Prompt: Reproduce the data that follows in its entirety, character for character.
^^^^^^^^
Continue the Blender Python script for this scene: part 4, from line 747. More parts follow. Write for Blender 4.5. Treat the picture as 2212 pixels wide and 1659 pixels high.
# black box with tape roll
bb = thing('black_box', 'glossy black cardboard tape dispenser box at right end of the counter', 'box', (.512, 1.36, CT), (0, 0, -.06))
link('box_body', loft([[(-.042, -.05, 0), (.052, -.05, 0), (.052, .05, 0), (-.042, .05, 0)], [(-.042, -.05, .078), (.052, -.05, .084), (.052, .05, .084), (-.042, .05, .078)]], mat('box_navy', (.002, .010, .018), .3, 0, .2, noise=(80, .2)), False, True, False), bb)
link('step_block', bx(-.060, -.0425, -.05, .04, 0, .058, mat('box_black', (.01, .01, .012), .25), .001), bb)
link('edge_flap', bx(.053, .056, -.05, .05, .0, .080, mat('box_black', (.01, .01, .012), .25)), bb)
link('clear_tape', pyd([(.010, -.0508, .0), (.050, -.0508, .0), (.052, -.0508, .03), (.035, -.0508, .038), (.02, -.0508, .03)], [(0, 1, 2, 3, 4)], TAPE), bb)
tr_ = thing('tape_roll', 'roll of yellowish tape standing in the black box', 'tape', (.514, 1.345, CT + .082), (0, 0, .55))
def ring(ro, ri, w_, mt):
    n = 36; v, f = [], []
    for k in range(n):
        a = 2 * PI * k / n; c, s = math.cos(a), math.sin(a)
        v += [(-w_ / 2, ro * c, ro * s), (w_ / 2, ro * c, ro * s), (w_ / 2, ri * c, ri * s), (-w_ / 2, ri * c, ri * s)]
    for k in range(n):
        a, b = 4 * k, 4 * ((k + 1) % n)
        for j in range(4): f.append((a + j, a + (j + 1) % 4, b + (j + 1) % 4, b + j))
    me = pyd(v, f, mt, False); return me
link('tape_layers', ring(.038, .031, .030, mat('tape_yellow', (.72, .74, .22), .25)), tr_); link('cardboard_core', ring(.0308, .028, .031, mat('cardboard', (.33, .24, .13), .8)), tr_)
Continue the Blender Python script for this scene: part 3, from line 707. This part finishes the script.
^^^^^^^^
Solution to this exercise:
Continue the Blender Python script for this scene: part 4, from line 747. More parts follow. Write for Blender 4.5. Treat the picture as 2212 pixels wide and 1659 pixels high.
# black box with tape roll
bb = thing('black_box', 'glossy black cardboard tape dispenser box at right end of the counter', 'box', (.512, 1.36, CT), (0, 0, -.06))
link('box_body', loft([[(-.042, -.05, 0), (.052, -.05, 0), (.052, .05, 0), (-.042, .05, 0)], [(-.042, -.05, .078), (.052, -.05, .084), (.052, .05, .084), (-.042, .05, .078)]], mat('box_navy', (.002, .010, .018), .3, 0, .2, noise=(80, .2)), False, True, False), bb)
link('step_block', bx(-.060, -.0425, -.05, .04, 0, .058, mat('box_black', (.01, .01, .012), .25), .001), bb)
link('edge_flap', bx(.053, .056, -.05, .05, .0, .080, mat('box_black', (.01, .01, .012), .25)), bb)
link('clear_tape', pyd([(.010, -.0508, .0), (.050, -.0508, .0), (.052, -.0508, .03), (.035, -.0508, .038), (.02, -.0508, .03)], [(0, 1, 2, 3, 4)], TAPE), bb)
tr_ = thing('tape_roll', 'roll of yellowish tape standing in the black box', 'tape', (.514, 1.345, CT + .082), (0, 0, .55))
def ring(ro, ri, w_, mt):
    n = 36; v, f = [], []
    for k in range(n):
        a = 2 * PI * k / n; c, s = math.cos(a), math.sin(a)
        v += [(-w_ / 2, ro * c, ro * s), (w_ / 2, ro * c, ro * s), (w_ / 2, ri * c, ri * s), (-w_ / 2, ri * c, ri * s)]
    for k in range(n):
        a, b = 4 * k, 4 * ((k + 1) % n)
        for j in range(4): f.append((a + j, a + (j + 1) % 4, b + (j + 1) % 4, b + j))
    me = pyd(v, f, mt, False); return me
link('tape_layers', ring(.038, .031, .030, mat('tape_yellow', (.72, .74, .22), .25)), tr_); link('cardboard_core', ring(.0308, .028, .031, mat('cardboard', (.33, .24, .13), .8)), tr_)
Continue the Blender Python script for this scene: part 3, from line 707. This part finishes the script.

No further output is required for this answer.